People are everywhere, all dressed in black, all shouting and talking, expressive, gesturing.  I don’t see any elderly people in the crowd.  Are there any old Dauntless?  Do they not last that long, or are they just sent away when they can’t jump off moving trains anymore?

Further along, Tris (formerly — in her pre-Dauntless existence — called “Beatrice”) gets to try her first hamburger.  Members of the oh-so-meek Abnegation faction are referred to as “Stiffs” by the Dauntless.

“You’ve never had a hamburger before?” asks Christina, her eyes wide.

“No,” I say.  “Is that what it’s called?”

“Stiffs eat plain food,” Four says, nodding at Christina.

“Why?” she asks.

I shrug.  “Extravagance is considered self-indulgent and unnecessary.”

Stay tuned, dear blog readers.  Stay tuned.

Re-Reading MOCKINGJAY: Commander Paylor

With the Divergent movie about to open, and a new female action star poised to take the crown from J-Law (which self doesn’t think will happen, even though Lionsgate produces both series and has said of Divergent:  “This one will be special.”)

Self swears, she will never ever be caught using the word “dystopian” when she writes about The Hunger Games.  Nope.  Don’t even go there.

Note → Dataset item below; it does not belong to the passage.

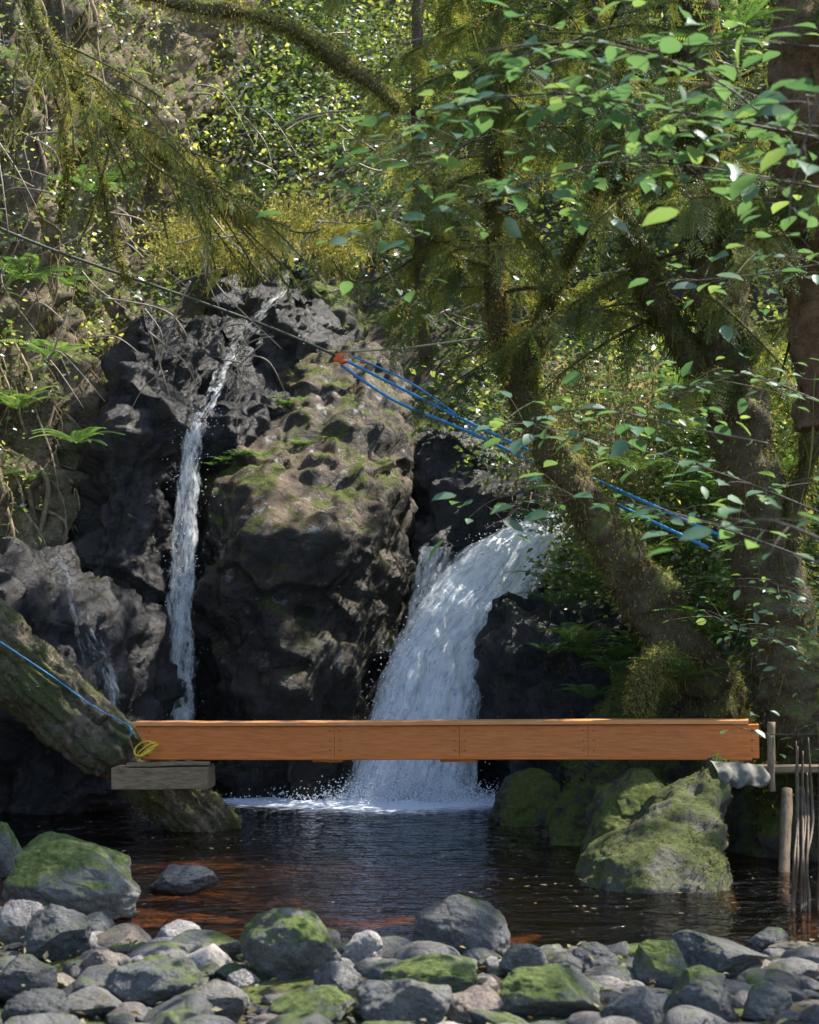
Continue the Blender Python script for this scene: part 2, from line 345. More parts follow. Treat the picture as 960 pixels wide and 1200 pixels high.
# ---------------------------------------------------------------- big rocks
bl=[(-.6,-2.2,-.36,17.6,20.5),(.4,-2.22,-.34,17.5,20.6),(.9,-2.26,-.34,17.4,20.8),(2.0,-2.44,-.10,17.3,21),(2.75,-2.42,-.03,17.6,21.3),(3.3,-2.40,.0,18.3,21.6),(3.85,-2.26,-.03,19.2,22),(4.45,-1.85,-.10,20.0,22.2),(4.9,-1.5,-.28,20.5,22.3),(5.3,-1.0,-.45,21.0,22.3)]
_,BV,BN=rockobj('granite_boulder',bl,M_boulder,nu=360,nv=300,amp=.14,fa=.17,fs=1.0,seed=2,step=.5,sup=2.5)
rocks=empty('gorge_rock_wall')
def R_(nm,levels,mat=M_dark,**k): return rockobj(nm,levels,mat,rocks,**k)
_,CV,CN=R_('cliff_lower',[lv(960,20,190,17.6,4),lv(850,30,180,17.6,4),lv(750,60,178,17.7,4),lv(650,70,180,17.8,4),lv(560,90,190,18.,4),lv(470,110,205,18.4,4),lv(400,150,205,18.9,4),lv(385,160,195,19.2,3.5)],seed=4,fa=.26,amp=.18,nu=260,nv=200)
R_('slot_back',[lv(960,150,300,19.3,3),lv(700,150,300,19.3,3),lv(500,150,330,19.2,3),lv(470,190,340,19.4,3)],seed=5)
R_('step_a',[lv(560,150,330,20.2,3),lv(420,190,300,20.4,3),lv(375,200,290,20.8,2)],seed=6,nu=140,nv=110)
R_('step_b',[lv(520,230,380,21,3),lv(400,270,390,21.2,3),lv(345,300,370,21.6,2)],seed=7,nu=140,nv=110)
R_('step_c',[lv(500,320,430,21.8,3),lv(370,335,420,22,3),lv(335,345,405,22.4,2)],M_mossrock,seed=8,nu=140,nv=110)
R_('step_d',[lv(500,180,360,23,3),lv(330,230,345,23,3),lv(270,270,340,23.4,2)],seed=9,nu=140,nv=110)
R_('step_e',[lv(500,330,520,24,3),lv(300,350,500,24,3),lv(265,360,450,24.4,2)],seed=10,nu=140,nv=110)
_,MV,MN=R_('mound_left',[lv(960,-120,190,16.3,4),lv(900,-120,185,16.2,4),lv(800,-100,165,16.2,4),lv(720,-80,130,16.4,3.5),lv(670,-40,95,16.8,3),lv(655,0,75,17.2,2.5)],M_dark,seed=11,sup=2.2,fa=.2)
R_('fall_back',[lv(960,420,700,18.9,3),lv(800,430,700,19.0,3),lv(660,460,700,19.2,3),lv(600,470,700,19.8,3),lv(520,480,680,20.4,3),lv(500,500,650,20.8,2.5)],seed=12)
_,RV,RN=R_('right_wall',[lv(1000,600,1000,15.8,4),lv(950,590,1000,16.,4),lv(860,575,1000,16.1,4),lv(760,572,1000,16.4,4),lv(715,610,1000,16.8,4),lv(680,660,990,17.3,4),lv(650,700,960,17.9,3)],M_dark,seed=13,sup=2.4,fa=.24,amp=.14,nu=260,nv=180)
_,R2V,R2N=R_('right_bank',[lv(1040,680,1150,14.2,4),lv(960,678,1150,14.4,4),lv(890,690,1150,14.7,4),lv(800,730,1150,15.2,4),lv(740,780,1150,15.7,4),lv(700,820,1100,16.2,3)],M_mossrock,seed=14,sup=2.4)
_,R3V,R3N=R_('right_ledge',[(-.6,2.45,6,12.9,16),(.3,2.5,6,13.,16),(.52,2.6,6,13.1,16),(.56,2.8,6,13.4,16)],M_mossrock,seed=15,nu=160,nv=110,fa=.10,amp=.08)
# ---------------------------------------------------------------- left bank (earth & roots)
plan=crom([(-9,10),(-6.4,13),(-5.0,15.5),(-4.1,17.6),(-3.6,19.2),(-3.6,21.0),(-3.3,23),(-2.6,26),(-1.5,30)],300)
nv=240; NU=300; hh=np.linspace(0,1,nv)
tang=np.gradient(plan,axis=0); nrm=np.stack([-tang[:,1],tang[:,0]],1); nrm/=np.linalg.norm(nrm,axis=1,keepdims=True)
zb=np.interp(plan[:,1],[10,16,18,22,30],[0,.8,1.6,4,9])
G=np.zeros((nv,NU,3))
for i,h in enumerate(hh):
    z=zb+h*12; back=.9*h**1.2*3.+.35*np.sin(h*9)
    G[i,:,0]=plan[:,0]+nrm[:,0]*back; G[i,:,1]=plan[:,1]+nrm[:,1]*back; G[i,:,2]=z
pp=G.reshape(-1,3); N=-grid_normals(G,False).reshape(-1,3)
if N[:,0].mean()<0: N=-N
ribs=fbm(pp*np.array([1,1,.22]),2.2,4,.55); ribs=(1-np.abs(ribs)*2)
rib2=1-np.abs(fbm(pp*np.array([1,1,.16])+.2*fbm(pp,1.,2)[:,None],6.,3,.55))*2
pp=pp+N*(.55*fbm(pp,.6,3)+.34*ribs+.09*rib2+.16*lfac(pp*np.array([1,1,.5]),2.2,3)+.03*fbm(pp,8,3))[:,None]
m=MB(); m.add(pp,grid_faces(nv,NU)); m.build('earth_bank',M_bank); KV=pp; KN=N
m=MB()
for k in range(110):
    i=rng.integers(10,180); j=int(np.clip(rng.normal(125,38),40,230)); pts=[];jj=float(j)
    for q in range(7):
        ii=max(1,i-q*int(9)); jj+=rng.normal()*3.2
        a=ii*NU+int(np.clip(jj,0,NU-1)); pts.append(KV[a]+KN[a]*.03)
    r=rng.uniform(.006,.035); V,Fc,_,_,_=tube(pts,np.linspace(r,r*.4,7),30,7,.3,6); m.add(V,Fc)
M_root=plain('root_bark',(.08,.06,.035),(.36,.28,.19),9,.9); m.build('exposed_tree_roots',M_root)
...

She finally caved and bought a large print edition of Mockingjay, while waiting to board a flight to go south and visit son.  And she’s been doling out excruciatingly small dribs and drabs ever since.  Here’s a passage where Katniss meets Commander Paylor for the first time:

Her dark brown eyes are puffy with fatigue and she smells of metal and sweat.  A bandage around her throat needed changing about three days ago.

Katniss finds her intimidating.  The reader can tell after this passage:

She looks young to be a commander.  Early thirties.  But there’s an authoritative tone to her voice that makes you feel her appointment wasn’t arbitrary.  Beside her, in my spanking-new outfit, scrubbed and shiny, I feel like a recently hatched chick, untested and only just learning how to navigate the world.

Only eight more months till the movie.  Self wonders who’s playing Paylor.